The Weather Forecasts in the Old Farmer's Almanac Are a Bunch of Malarkey
If it’s August, it’s another issue of the Old Farmer’s Almanac that sends the internet’s collective mind into a tizzy. The much vaunted annual publication is famous for “accurately” predicting the weather (or so says your Aunt Erma), but it’s basically the print version of a psychic reading on a 1-900 number.
The Old Farmer’s Almanac is to meteorology what astrology is to astronomy. You know how you just can’t shake that confused, frustrated feeling when Mercury is in retrograde? (Oh wait, that’s in the book, too!) The long-range forecasts put out by the Old Farmer’s Almanac are like horoscopes—they’re just vague enough (and the forecast regions are just large enough) that the predictions appear accurate when applied to any situation.
The publisher asserts that the Old Farmer’s Almanac arrives at its forecasts using a secret formula that relies on, among other things, the activity of the sun and past weather:
We derive our weather forecasts from a secret formula that was devised by the founder of this Almanac, Robert B. Thomas, in 1792. Thomas believed that weather on Earth was influenced by sunspots, which are magnetic storms on the surface of the Sun.
Over the years, we have refined and enhanced that formula with state-of-the-art technology and modern scientific calculations. We employ three scientific disciplines to make our long-range predictions: solar science, the study of sunspots and other solar activity; climatology, the study of prevailing weather patterns; and meteorology, the study of the atmosphere. We predict weather trends and events by comparing solar patterns and historical weather conditions with current solar activity.
That “secret formula” is more than likely a reliance on climatology than anything else. If it’s snowed for four out of the past five years on February 11 in New York City, they’ll call for periods of snow during that week in February for the Northeast.
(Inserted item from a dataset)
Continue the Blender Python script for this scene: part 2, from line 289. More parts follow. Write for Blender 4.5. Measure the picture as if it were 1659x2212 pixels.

Instead of predicting the weather, they’re looking at what’s happened in the past and banking on the fact that history will repeat itself.
The publication’s accuracy rate is highly debatable—they claim it’s 80%—but people swear by it, for better or worse (mostly for worse). After all, it’s hard to be completely wrong when you assert that snow will fall in the northeast during winter or that thunderstorms will develop in the southeast during spring. You can forecast using climatology with some accuracy, but you’ll often be wrong because the weather is rarely average. Averages are the products of extremes. A 15°F day in January and a 65°F day in January averages out to 40°F—if you were to use climatology and predict a high of 40°F on either of those days, you’d be way off.
The proliferation of this Potemkin Forecast is compounded by the fact that news organizations breathlessly report it as a scientific forecast like the ones issued by meteorologists using computer models. To that end, it’s funny how they only run wild with it when the “forecast” is for brutally cold and snowy conditions. A more cynical person would point out that news directors and editors know full well that the forecasts in the Old Farmer’s Almanac are better suited for fortune cookies, and it’s almost like they’re writing about it anyway to trigger a knee-jerk reaction in their readers so they spread the news widely on social media. Huh.
What does this winter really hold for us? It’s simply too early to say, which is something people don’t want to hear and the reason books like the Old Farmer’s Almanac sell so well. We want instant answers. We demand impeccable accuracy from our weather forecasts while also demanding weather forecasts for time periods for which it’s nearly impossible to say anything for sure either way.
The science of meteorology has advanced to the point where short term forecasts these days are incredibly accurate. A three-day forecast today is as accurate as a one-day forecast was back in 1980s, and it’s getting better all the time. Back in 2014, the Storm Prediction Center predicted a significant tornado outbreak in the central United States six days before it unfolded.
Long-range forecasts—months, not days, in advance—put out by meteorologists are far from perfect, but they’re much better than the paperback Magic 8 Ball that sits in a rack at the end of the checkout lane. You can predict general patterns—El Niño generally brings above-average precipitation to the southern United States, for example—but what actually happens is highly dependent on individual storm systems and the whims of the jet stream. You could predict a warm, dry winter based on long-range models, but if one storm accompanied by cold air dips far enough south that a few big cities get snow one night, people will consider the long-range forecast a bust even if the winter really was warmer and drier than normal as a whole.
During an El Niño winter, the southern United States would generally expect to see cooler and wetter (not necessarily snowy) weather, while the northern half of the country would normally stay a bit warmer than normal on the whole. That doesn’t mean there won’t be cold or snow in the north, nor does it mean there won’t be warm and dry periods in the south. It’s winter. Be prepared for snow and ice no matter what you hear in August.
It’s fun to think that you know what’s going to happen months before it actually happens. The Old Farmer’s Almanac is fun to talk about, but it’s not something you want to take seriously as so many are wont to do.